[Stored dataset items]
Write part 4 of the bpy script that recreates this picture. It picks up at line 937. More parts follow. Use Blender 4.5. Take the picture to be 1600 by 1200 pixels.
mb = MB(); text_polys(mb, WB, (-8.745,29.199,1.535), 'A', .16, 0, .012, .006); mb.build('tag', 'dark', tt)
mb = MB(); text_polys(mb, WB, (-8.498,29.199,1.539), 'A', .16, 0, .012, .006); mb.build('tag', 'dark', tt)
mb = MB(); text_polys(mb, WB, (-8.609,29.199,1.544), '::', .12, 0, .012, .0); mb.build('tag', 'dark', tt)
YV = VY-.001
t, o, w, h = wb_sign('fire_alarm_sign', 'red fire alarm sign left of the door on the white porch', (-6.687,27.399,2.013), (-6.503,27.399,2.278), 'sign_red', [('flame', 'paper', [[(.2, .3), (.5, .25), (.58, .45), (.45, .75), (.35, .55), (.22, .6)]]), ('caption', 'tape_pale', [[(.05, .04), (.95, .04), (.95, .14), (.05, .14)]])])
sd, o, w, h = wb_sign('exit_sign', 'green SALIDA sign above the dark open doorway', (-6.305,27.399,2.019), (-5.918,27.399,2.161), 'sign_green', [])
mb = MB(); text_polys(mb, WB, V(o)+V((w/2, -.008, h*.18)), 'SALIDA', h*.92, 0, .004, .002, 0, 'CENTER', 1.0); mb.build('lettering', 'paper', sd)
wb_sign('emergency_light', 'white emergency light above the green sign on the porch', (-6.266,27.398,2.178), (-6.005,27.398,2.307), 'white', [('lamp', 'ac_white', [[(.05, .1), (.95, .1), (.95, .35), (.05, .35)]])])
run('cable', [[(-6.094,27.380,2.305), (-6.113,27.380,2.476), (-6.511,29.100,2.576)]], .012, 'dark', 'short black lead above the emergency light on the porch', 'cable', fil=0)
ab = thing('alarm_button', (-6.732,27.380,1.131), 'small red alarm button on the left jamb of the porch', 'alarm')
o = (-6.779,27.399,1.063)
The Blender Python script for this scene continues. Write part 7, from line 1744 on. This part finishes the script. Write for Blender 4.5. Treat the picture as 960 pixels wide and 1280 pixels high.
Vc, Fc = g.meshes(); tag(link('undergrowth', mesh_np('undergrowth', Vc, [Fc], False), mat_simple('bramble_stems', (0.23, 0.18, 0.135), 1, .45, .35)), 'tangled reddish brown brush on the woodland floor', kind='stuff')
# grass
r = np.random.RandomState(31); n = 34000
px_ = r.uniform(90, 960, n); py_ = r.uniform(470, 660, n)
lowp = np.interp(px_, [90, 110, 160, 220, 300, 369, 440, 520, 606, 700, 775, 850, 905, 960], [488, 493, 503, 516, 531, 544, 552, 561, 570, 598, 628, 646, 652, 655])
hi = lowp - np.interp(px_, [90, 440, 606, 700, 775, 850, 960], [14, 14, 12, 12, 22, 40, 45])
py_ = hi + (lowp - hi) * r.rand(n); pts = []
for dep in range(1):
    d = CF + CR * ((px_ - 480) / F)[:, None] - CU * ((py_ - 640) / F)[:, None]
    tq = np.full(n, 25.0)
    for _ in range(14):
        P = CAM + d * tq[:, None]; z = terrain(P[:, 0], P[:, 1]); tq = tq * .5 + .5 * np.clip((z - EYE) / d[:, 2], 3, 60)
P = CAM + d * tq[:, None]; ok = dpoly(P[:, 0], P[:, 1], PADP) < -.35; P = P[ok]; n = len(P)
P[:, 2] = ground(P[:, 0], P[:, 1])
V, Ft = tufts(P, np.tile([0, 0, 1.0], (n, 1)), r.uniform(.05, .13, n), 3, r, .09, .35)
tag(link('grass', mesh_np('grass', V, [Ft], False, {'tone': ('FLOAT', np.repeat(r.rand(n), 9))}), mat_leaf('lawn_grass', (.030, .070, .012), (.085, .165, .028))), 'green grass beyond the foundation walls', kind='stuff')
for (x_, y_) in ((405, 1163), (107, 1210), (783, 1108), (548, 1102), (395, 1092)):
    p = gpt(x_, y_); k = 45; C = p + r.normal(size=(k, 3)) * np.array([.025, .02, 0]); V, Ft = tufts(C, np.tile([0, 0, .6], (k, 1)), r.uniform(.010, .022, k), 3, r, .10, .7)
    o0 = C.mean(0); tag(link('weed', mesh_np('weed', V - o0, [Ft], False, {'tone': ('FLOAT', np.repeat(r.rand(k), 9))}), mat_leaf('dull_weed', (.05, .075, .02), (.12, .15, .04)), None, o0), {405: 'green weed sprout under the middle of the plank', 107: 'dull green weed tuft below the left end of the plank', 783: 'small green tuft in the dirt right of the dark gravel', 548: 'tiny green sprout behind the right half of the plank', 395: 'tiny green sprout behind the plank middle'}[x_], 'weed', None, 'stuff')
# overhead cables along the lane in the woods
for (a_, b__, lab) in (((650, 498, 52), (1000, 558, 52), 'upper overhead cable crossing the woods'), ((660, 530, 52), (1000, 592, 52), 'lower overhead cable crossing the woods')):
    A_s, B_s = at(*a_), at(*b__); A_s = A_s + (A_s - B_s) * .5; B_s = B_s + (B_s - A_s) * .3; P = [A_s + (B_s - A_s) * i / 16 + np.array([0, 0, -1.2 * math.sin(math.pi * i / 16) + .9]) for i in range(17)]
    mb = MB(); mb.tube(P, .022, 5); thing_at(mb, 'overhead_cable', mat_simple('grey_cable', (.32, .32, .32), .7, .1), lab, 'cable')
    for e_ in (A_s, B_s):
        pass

▸ Requirements: Beginning at the top of the data, please return every line until and including the line containing "o = (-6.779,27.399,1.063)", copied exactly, and nothing past it.

▸ Solved exercise:
Write part 4 of the bpy script that recreates this picture. It picks up at line 937. More parts follow. Use Blender 4.5. Take the picture to be 1600 by 1200 pixels.
mb = MB(); text_polys(mb, WB, (-8.745,29.199,1.535), 'A', .16, 0, .012, .006); mb.build('tag', 'dark', tt)
mb = MB(); text_polys(mb, WB, (-8.498,29.199,1.539), 'A', .16, 0, .012, .006); mb.build('tag', 'dark', tt)
mb = MB(); text_polys(mb, WB, (-8.609,29.199,1.544), '::', .12, 0, .012, .0); mb.build('tag', 'dark', tt)
YV = VY-.001
t, o, w, h = wb_sign('fire_alarm_sign', 'red fire alarm sign left of the door on the white porch', (-6.687,27.399,2.013), (-6.503,27.399,2.278), 'sign_red', [('flame', 'paper', [[(.2, .3), (.5, .25), (.58, .45), (.45, .75), (.35, .55), (.22, .6)]]), ('caption', 'tape_pale', [[(.05, .04), (.95, .04), (.95, .14), (.05, .14)]])])
sd, o, w, h = wb_sign('exit_sign', 'green SALIDA sign above the dark open doorway', (-6.305,27.399,2.019), (-5.918,27.399,2.161), 'sign_green', [])
mb = MB(); text_polys(mb, WB, V(o)+V((w/2, -.008, h*.18)), 'SALIDA', h*.92, 0, .004, .002, 0, 'CENTER', 1.0); mb.build('lettering', 'paper', sd)
wb_sign('emergency_light', 'white emergency light above the green sign on the porch', (-6.266,27.398,2.178), (-6.005,27.398,2.307), 'white', [('lamp', 'ac_white', [[(.05, .1), (.95, .1), (.95, .35), (.05, .35)]])])
run('cable', [[(-6.094,27.380,2.305), (-6.113,27.380,2.476), (-6.511,29.100,2.576)]], .012, 'dark', 'short black lead above the emergency light on the porch', 'cable', fil=0)
ab = thing('alarm_button', (-6.732,27.380,1.131), 'small red alarm button on the left jamb of the porch', 'alarm')
o = (-6.779,27.399,1.063)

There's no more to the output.